Report each line of the data that has "background" somewhere in it.

§ **Data shown**:
^^^^^^^^^^^^^^^^
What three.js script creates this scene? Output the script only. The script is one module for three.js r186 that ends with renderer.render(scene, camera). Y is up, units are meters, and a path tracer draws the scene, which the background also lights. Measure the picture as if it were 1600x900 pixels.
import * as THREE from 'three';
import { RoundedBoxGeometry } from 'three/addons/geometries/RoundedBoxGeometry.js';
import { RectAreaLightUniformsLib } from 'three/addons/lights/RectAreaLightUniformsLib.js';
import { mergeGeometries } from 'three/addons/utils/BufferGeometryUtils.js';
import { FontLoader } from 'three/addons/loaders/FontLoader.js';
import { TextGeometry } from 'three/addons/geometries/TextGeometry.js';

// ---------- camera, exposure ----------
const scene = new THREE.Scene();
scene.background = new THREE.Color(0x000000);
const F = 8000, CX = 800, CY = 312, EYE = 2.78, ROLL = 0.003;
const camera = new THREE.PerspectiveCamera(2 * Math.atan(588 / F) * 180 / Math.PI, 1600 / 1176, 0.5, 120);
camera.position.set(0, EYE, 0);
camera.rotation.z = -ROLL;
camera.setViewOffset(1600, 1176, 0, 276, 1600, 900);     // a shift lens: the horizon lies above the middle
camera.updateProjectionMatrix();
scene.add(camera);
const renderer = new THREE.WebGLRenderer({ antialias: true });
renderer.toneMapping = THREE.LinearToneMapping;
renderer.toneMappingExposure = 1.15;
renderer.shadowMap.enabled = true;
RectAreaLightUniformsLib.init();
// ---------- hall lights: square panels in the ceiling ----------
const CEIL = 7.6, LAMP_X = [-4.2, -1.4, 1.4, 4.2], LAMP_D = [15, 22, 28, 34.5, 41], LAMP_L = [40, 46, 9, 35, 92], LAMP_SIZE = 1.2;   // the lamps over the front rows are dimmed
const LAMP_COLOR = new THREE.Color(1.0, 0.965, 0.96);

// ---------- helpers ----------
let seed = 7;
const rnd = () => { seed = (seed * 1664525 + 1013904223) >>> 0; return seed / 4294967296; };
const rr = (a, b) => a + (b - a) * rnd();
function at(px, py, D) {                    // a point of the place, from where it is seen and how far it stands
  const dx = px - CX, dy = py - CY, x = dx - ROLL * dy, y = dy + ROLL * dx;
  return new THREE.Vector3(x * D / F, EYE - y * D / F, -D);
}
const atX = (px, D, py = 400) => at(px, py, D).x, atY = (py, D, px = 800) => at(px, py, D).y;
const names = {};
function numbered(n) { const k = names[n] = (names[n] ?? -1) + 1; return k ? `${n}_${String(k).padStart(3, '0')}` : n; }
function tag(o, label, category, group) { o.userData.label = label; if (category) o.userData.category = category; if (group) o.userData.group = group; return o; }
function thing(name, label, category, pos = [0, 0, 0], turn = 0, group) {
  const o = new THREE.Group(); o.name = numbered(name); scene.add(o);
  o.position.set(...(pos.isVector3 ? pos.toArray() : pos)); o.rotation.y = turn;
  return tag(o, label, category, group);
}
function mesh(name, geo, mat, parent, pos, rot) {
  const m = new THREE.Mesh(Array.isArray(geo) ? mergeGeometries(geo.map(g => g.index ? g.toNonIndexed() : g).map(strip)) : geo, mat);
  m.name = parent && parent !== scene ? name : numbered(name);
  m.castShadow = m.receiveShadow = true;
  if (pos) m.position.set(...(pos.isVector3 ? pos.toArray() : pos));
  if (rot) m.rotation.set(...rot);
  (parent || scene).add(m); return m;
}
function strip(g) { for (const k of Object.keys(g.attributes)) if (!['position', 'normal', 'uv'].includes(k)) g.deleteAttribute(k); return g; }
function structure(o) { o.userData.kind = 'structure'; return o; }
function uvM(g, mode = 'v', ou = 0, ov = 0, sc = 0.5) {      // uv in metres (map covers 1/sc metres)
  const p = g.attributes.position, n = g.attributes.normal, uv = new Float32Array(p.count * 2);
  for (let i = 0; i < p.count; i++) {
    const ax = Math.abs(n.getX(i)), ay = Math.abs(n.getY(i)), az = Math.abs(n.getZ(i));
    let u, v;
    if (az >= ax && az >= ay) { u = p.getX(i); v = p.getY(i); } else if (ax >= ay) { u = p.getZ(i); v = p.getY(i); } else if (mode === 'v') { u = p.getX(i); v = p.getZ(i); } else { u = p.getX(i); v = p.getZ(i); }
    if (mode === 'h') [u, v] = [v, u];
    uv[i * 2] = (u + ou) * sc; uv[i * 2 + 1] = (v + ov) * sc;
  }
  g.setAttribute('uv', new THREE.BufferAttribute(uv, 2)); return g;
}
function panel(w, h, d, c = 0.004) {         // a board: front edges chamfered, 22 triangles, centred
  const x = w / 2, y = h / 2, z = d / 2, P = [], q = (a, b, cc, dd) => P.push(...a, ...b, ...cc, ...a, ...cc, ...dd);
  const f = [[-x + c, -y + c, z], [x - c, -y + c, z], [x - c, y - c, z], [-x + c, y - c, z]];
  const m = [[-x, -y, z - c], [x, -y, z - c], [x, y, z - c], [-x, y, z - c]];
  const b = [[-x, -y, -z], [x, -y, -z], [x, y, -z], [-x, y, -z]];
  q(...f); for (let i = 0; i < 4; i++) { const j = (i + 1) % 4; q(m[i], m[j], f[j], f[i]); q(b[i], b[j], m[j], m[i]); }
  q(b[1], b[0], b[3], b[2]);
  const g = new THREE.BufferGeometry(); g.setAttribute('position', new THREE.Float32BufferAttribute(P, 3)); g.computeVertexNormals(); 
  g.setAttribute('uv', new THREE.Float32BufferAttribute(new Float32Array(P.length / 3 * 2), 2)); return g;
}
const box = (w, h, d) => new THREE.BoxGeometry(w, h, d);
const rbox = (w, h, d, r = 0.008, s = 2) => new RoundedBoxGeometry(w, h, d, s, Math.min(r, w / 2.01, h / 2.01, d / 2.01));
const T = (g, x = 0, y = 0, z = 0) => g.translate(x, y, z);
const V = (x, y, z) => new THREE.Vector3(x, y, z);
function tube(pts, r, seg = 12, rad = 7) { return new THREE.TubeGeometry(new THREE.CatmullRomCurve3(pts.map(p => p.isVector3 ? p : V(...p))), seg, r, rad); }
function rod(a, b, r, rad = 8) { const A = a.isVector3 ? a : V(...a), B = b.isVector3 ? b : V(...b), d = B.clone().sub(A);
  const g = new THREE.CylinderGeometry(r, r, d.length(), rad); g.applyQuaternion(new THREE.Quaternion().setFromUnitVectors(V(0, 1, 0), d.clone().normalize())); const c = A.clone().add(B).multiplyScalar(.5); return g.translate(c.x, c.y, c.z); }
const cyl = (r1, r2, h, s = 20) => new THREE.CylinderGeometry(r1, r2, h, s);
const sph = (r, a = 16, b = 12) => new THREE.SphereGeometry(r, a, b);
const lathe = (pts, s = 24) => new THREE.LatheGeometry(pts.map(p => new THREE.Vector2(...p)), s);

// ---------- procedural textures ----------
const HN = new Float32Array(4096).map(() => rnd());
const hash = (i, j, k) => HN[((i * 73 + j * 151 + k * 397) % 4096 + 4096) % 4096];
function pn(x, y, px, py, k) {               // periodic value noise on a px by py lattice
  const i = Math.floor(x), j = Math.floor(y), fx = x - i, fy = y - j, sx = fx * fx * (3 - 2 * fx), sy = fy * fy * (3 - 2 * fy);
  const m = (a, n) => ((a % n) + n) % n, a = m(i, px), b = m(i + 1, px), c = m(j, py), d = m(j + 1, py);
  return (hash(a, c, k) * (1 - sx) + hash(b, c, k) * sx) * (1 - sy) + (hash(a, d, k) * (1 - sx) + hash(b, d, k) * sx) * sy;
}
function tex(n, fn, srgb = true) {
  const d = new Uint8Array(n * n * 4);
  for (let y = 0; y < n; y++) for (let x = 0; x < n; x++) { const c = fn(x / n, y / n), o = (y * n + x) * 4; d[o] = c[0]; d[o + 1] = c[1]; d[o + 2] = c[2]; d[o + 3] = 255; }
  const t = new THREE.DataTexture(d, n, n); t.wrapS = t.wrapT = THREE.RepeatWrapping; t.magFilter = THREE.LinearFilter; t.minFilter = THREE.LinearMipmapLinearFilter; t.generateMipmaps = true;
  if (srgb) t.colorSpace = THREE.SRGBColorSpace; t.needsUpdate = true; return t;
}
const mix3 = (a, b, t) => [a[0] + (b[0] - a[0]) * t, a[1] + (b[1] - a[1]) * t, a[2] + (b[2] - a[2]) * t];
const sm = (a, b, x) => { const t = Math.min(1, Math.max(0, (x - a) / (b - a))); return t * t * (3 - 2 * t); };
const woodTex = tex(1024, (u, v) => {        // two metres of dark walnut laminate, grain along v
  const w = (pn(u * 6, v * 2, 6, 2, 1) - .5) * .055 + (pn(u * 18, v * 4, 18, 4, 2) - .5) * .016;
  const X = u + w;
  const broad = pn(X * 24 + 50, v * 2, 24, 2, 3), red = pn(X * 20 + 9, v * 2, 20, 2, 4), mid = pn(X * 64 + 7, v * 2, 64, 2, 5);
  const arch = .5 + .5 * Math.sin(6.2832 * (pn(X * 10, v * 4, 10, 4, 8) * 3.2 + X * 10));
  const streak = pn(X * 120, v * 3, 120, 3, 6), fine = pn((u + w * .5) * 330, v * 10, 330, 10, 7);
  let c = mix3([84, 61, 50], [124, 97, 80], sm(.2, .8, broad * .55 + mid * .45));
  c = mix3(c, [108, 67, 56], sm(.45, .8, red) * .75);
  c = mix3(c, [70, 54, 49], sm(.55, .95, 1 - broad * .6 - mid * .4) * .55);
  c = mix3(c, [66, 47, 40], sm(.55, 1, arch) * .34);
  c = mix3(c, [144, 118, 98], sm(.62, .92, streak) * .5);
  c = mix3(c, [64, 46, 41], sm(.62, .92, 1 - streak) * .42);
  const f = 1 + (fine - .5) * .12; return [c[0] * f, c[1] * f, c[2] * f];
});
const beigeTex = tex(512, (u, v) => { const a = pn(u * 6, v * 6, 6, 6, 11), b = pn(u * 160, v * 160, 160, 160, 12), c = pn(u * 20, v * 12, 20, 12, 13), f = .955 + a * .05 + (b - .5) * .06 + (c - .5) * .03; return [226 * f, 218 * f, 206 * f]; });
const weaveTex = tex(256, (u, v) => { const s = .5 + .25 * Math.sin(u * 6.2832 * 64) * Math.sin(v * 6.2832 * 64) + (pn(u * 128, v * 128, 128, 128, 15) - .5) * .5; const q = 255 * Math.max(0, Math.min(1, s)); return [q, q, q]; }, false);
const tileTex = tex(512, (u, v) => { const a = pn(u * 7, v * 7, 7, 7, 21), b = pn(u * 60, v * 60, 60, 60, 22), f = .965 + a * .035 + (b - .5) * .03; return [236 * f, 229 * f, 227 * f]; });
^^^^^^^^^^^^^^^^
§ **Answer to the problem**:
What three.js script creates this scene? Output the script only. The script is one module for three.js r186 that ends with renderer.render(scene, camera). Y is up, units are meters, and a path tracer draws the scene, which the background also lights. Measure the picture as if it were 1600x900 pixels.
scene.background = new THREE.Color(0x000000);